Insurers’ claims management work “putting solicitors at risk”

Calls: Insurers contacting third parties

Insurers are putting solicitors in potential breach of their code of conduct by passing on work obtained through cold-calling third parties involved in car accidents, it has been claimed.

Marketing collective First4Lawyers said insurers were more generally “flouting” the rules that apply to claims management companies (CMCs).

It argued that the Financial Conduct Authority (FCA) – which takes over the regulation of CMCs next April – was wrong to say insurers were not covered by the new regime.

In its response to an FCA consultation on recovering the cost of the new regime, First4Lawyers highlighted the practice of insurance companies contacting the other party when one of their insureds is involved in an accident – often by cold-calling – to offer claims management services.

The response said that, while the consultation identified a shrinking CMC market as a driver for the level of fees being sought, it was “silent” on the separate regulation of this activity, which fell outside of insurers’ regulated activities because it involved a third party.

Indeed, speaking at last month’s PI Futures conference, Garry Hunter, the head of claims management at the FCA, said insurers were not within its remit and that the government had decided who should be regulated for the purposes of claims management activity.

First4Lawyers said it did not accept this, arguing that the Financial Guidance and Claims Act 2018, which transfers CMC regulation to the FCA, said an activity was regulated where it “is, or relates to, claims management services”.

There was, it argued, no reason why insurers should be treated differently from CMCs.

Further, it said there were concerns around potential breaches of the SRA Code of Conduct – if solicitors accept referrals of work generated by cold-calling – the Data Protection Act 2018 and the Financial Guidance and Claims Act 2018, which also bans cold-calling.

This meant “there is even more requirement for insurers to be regulated as they appear to be directly flouting the rules that apply to CMCs”.

The response added that regulation of these activities would both address concerns about the ability of CMCs to compete with insurers offering claims management services, and also spread the cost of it.

First4Lawyers also called on the FCA to introduce a risk-based fee structure. It said this would ensure that financial services CMCs, which are responsible for 95% of complaints, pay the bulk of the cost of regulation.

The FCA will require CMCs to seek individual permissions for each of the seven regulated claims management activities, “and it is therefore quite possible to attribute the level of consumer protection relevant to each permission and set fees accordingly”.

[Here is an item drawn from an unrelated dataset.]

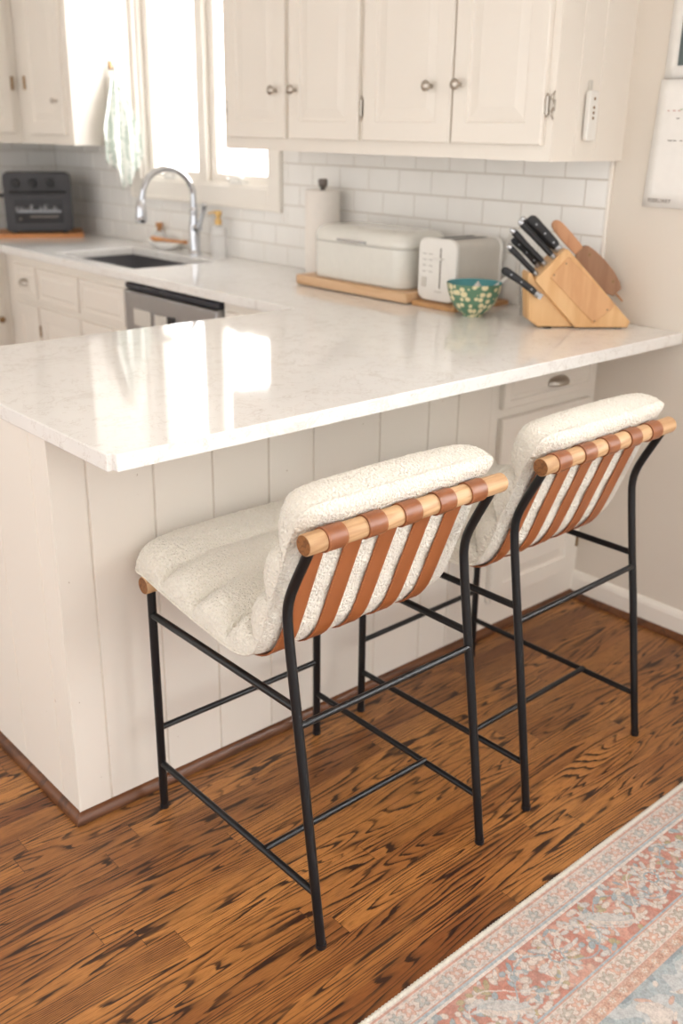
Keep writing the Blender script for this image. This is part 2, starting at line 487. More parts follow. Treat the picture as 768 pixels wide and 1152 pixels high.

The response said: “We note that the consultation paper states that this would have limited benefits and could unnecessarily complicate the structure.

“We don’t agree: the permissions are clearly defined and each can be measured in terms of the potential harm that those carrying out those permitted activities could cause to consumers.

“They are then asked to pay a fee appropriate to that level of risk and potential harm. It is not complicated and the very clear and obvious benefit is that each CMC are paying a level of regulatory fees that is reflective of their own business model and the harms it could potentially cause consumers.”

Andy Kay, director of operations at First4Lawyers, said: “We welcome the prospect of the FCA imposing stricter regulation than CMCs currently face – those of us that operate ethically and efficiently have nothing to fear.

“All we are asking is that the level playing be made equal as between CMCs and insurers carrying out the same activities, and between the different types of CMCs.”